+++ Data extract

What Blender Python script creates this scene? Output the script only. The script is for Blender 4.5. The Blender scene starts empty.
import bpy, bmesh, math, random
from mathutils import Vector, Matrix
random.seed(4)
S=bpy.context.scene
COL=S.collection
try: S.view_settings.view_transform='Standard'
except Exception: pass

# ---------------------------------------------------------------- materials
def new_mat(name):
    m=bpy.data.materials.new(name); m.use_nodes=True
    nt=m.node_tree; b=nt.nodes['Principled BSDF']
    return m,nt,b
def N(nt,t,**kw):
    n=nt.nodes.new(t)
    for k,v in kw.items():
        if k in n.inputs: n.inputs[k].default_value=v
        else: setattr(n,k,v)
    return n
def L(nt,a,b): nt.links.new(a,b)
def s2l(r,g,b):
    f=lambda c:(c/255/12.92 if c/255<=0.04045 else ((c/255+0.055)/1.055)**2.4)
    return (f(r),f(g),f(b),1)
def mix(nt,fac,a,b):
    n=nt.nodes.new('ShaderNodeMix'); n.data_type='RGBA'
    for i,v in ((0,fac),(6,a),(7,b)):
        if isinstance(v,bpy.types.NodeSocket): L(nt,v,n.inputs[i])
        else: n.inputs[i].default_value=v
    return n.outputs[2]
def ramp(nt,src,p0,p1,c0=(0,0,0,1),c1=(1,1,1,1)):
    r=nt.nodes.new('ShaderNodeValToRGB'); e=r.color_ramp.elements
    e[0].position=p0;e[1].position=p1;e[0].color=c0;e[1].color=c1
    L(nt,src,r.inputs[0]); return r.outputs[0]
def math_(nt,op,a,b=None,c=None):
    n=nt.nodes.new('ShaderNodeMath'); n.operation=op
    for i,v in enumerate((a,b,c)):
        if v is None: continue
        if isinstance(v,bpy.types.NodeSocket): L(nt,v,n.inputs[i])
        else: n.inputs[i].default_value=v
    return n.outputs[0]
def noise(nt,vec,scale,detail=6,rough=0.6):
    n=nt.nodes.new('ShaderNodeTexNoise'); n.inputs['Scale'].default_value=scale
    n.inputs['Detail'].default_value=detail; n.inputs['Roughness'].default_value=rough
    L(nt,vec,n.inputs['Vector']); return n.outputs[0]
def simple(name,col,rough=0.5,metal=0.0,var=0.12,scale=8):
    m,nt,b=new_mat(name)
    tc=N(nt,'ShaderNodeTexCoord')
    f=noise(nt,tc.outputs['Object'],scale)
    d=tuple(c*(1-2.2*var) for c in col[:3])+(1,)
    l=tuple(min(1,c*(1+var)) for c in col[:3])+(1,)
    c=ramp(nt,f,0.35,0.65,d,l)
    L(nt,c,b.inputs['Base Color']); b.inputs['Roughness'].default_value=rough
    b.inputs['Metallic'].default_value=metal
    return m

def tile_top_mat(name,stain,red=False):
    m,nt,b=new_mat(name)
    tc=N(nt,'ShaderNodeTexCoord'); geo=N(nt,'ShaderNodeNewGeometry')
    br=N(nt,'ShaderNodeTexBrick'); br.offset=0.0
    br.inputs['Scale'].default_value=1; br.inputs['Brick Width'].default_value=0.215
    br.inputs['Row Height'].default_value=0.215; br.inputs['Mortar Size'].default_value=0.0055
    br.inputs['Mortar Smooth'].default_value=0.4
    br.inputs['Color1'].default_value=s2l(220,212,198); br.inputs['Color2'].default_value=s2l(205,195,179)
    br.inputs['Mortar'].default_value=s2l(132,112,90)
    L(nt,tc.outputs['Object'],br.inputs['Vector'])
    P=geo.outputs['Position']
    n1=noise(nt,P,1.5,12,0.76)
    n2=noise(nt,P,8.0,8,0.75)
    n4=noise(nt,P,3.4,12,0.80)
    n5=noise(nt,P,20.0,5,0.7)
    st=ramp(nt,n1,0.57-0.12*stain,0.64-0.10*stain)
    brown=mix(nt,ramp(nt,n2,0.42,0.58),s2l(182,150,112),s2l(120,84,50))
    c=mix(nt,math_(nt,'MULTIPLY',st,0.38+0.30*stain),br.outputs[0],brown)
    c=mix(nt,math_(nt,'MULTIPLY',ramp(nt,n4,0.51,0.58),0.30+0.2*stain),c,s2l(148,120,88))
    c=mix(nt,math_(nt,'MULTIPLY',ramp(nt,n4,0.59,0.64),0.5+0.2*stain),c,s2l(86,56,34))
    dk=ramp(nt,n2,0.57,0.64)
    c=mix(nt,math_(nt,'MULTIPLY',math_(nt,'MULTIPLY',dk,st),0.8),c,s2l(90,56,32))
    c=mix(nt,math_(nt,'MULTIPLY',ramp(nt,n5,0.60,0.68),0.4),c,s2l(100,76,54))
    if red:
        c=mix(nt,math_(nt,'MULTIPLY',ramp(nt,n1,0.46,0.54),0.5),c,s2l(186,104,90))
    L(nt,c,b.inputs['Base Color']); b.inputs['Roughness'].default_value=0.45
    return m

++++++

§ **Do this**: Repeat the data in its entirety, character for character.

§ **Final answer**:
What Blender Python script creates this scene? Output the script only. The script is for Blender 4.5. The Blender scene starts empty.
import bpy, bmesh, math, random
from mathutils import Vector, Matrix
random.seed(4)
S=bpy.context.scene
COL=S.collection
try: S.view_settings.view_transform='Standard'
except Exception: pass

# ---------------------------------------------------------------- materials
def new_mat(name):
    m=bpy.data.materials.new(name); m.use_nodes=True
    nt=m.node_tree; b=nt.nodes['Principled BSDF']
    return m,nt,b
def N(nt,t,**kw):
    n=nt.nodes.new(t)
    for k,v in kw.items():
        if k in n.inputs: n.inputs[k].default_value=v
        else: setattr(n,k,v)
    return n
def L(nt,a,b): nt.links.new(a,b)
def s2l(r,g,b):
    f=lambda c:(c/255/12.92 if c/255<=0.04045 else ((c/255+0.055)/1.055)**2.4)
    return (f(r),f(g),f(b),1)
def mix(nt,fac,a,b):
    n=nt.nodes.new('ShaderNodeMix'); n.data_type='RGBA'
    for i,v in ((0,fac),(6,a),(7,b)):
        if isinstance(v,bpy.types.NodeSocket): L(nt,v,n.inputs[i])
        else: n.inputs[i].default_value=v
    return n.outputs[2]
def ramp(nt,src,p0,p1,c0=(0,0,0,1),c1=(1,1,1,1)):
    r=nt.nodes.new('ShaderNodeValToRGB'); e=r.color_ramp.elements
    e[0].position=p0;e[1].position=p1;e[0].color=c0;e[1].color=c1
    L(nt,src,r.inputs[0]); return r.outputs[0]
def math_(nt,op,a,b=None,c=None):
    n=nt.nodes.new('ShaderNodeMath'); n.operation=op
    for i,v in enumerate((a,b,c)):
        if v is None: continue
        if isinstance(v,bpy.types.NodeSocket): L(nt,v,n.inputs[i])
        else: n.inputs[i].default_value=v
    return n.outputs[0]
def noise(nt,vec,scale,detail=6,rough=0.6):
    n=nt.nodes.new('ShaderNodeTexNoise'); n.inputs['Scale'].default_value=scale
    n.inputs['Detail'].default_value=detail; n.inputs['Roughness'].default_value=rough
    L(nt,vec,n.inputs['Vector']); return n.outputs[0]
def simple(name,col,rough=0.5,metal=0.0,var=0.12,scale=8):
    m,nt,b=new_mat(name)
    tc=N(nt,'ShaderNodeTexCoord')
    f=noise(nt,tc.outputs['Object'],scale)
    d=tuple(c*(1-2.2*var) for c in col[:3])+(1,)
    l=tuple(min(1,c*(1+var)) for c in col[:3])+(1,)
    c=ramp(nt,f,0.35,0.65,d,l)
    L(nt,c,b.inputs['Base Color']); b.inputs['Roughness'].default_value=rough
    b.inputs['Metallic'].default_value=metal
    return m

def tile_top_mat(name,stain,red=False):
    m,nt,b=new_mat(name)
    tc=N(nt,'ShaderNodeTexCoord'); geo=N(nt,'ShaderNodeNewGeometry')
    br=N(nt,'ShaderNodeTexBrick'); br.offset=0.0
    br.inputs['Scale'].default_value=1; br.inputs['Brick Width'].default_value=0.215
    br.inputs['Row Height'].default_value=0.215; br.inputs['Mortar Size'].default_value=0.0055
    br.inputs['Mortar Smooth'].default_value=0.4
    br.inputs['Color1'].default_value=s2l(220,212,198); br.inputs['Color2'].default_value=s2l(205,195,179)
    br.inputs['Mortar'].default_value=s2l(132,112,90)
    L(nt,tc.outputs['Object'],br.inputs['Vector'])
    P=geo.outputs['Position']
    n1=noise(nt,P,1.5,12,0.76)
    n2=noise(nt,P,8.0,8,0.75)
    n4=noise(nt,P,3.4,12,0.80)
    n5=noise(nt,P,20.0,5,0.7)
    st=ramp(nt,n1,0.57-0.12*stain,0.64-0.10*stain)
    brown=mix(nt,ramp(nt,n2,0.42,0.58),s2l(182,150,112),s2l(120,84,50))
    c=mix(nt,math_(nt,'MULTIPLY',st,0.38+0.30*stain),br.outputs[0],brown)
    c=mix(nt,math_(nt,'MULTIPLY',ramp(nt,n4,0.51,0.58),0.30+0.2*stain),c,s2l(148,120,88))
    c=mix(nt,math_(nt,'MULTIPLY',ramp(nt,n4,0.59,0.64),0.5+0.2*stain),c,s2l(86,56,34))
    dk=ramp(nt,n2,0.57,0.64)
    c=mix(nt,math_(nt,'MULTIPLY',math_(nt,'MULTIPLY',dk,st),0.8),c,s2l(90,56,32))
    c=mix(nt,math_(nt,'MULTIPLY',ramp(nt,n5,0.60,0.68),0.4),c,s2l(100,76,54))
    if red:
        c=mix(nt,math_(nt,'MULTIPLY',ramp(nt,n1,0.46,0.54),0.5),c,s2l(186,104,90))
    L(nt,c,b.inputs['Base Color']); b.inputs['Roughness'].default_value=0.45
    return m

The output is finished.